L’inizio di un atto eroico
E’ successo che lunedì mattina, lungo una strada solitaria che costeggia i campi umidi vicino al ponte sul Po, Alen, autista per una ditta di Verona, era diretto a una consegna. All’incrocio con la provinciale, una BMW bianca ferma con le portiere aperte ha attirato la sua attenzione. Avvicinandosi, ha visto qualcosa che lo ha fatto fermare di colpo: un uomo corpulento era a cavalcioni su una donna, la picchiava e brandiva un coltello. Senza pensarci, Alen ha invertito la marcia, si è piazzato dietro la vettura e, con il cellulare in mano, ha iniziato a filmare la scena mentre urlava per distrarre l’aggressore.

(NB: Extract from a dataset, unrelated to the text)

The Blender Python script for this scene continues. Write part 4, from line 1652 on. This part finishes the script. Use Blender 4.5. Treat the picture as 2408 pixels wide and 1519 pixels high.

Alen: faccia a faccia con il pericolo
L’uomo della BMW, alto quasi un metro e novanta, si è girato verso di lui, il coltello sporco di sangue nella mano destra. “Aveva gli occhi spalancati e le labbra bianche, sembrava fuori di sé“, racconta Alen. Nonostante il timore, il giovane non si è tirato indietro: ha continuato a distrarlo e, quando l’uomo ha cercato di trascinare la donna in auto, si è lanciato contro di lui, riuscendo a mettersi in mezzo e a bloccarlo.
Una lotta contro il tempo
La donna, ferita al collo, si è aggrappata alla gamba di Alen, disperata. “Mi diceva: sto morendo, aiutami, non vedo e non sento più niente“, ricorda il ragazzo. Nel frattempo, il destino ha mandato un aiuto insperato: un’ambulanza della Croce Rossa, che passava per caso, si è fermata per prestare soccorso. Alen, con una lucidità straordinaria, ha persino chiamato la madre della donna per rassicurarla e raccontarle quanto accaduto. Nel frattempo, l’aggressore è fuggito, ma il giovane aveva già ripreso tutto con il cellulare, fornendo così alle autorità preziose prove per identificarlo.
Alen un eroe alla Guareschi…
“Tanta gente si volta dall’altra parte“, ha detto Alen con amarezza. “Io ho pensato che quella donna poteva essere una mia amica, mia sorella o mia madre. Non ci ho pensato un secondo: dovevo intervenire“.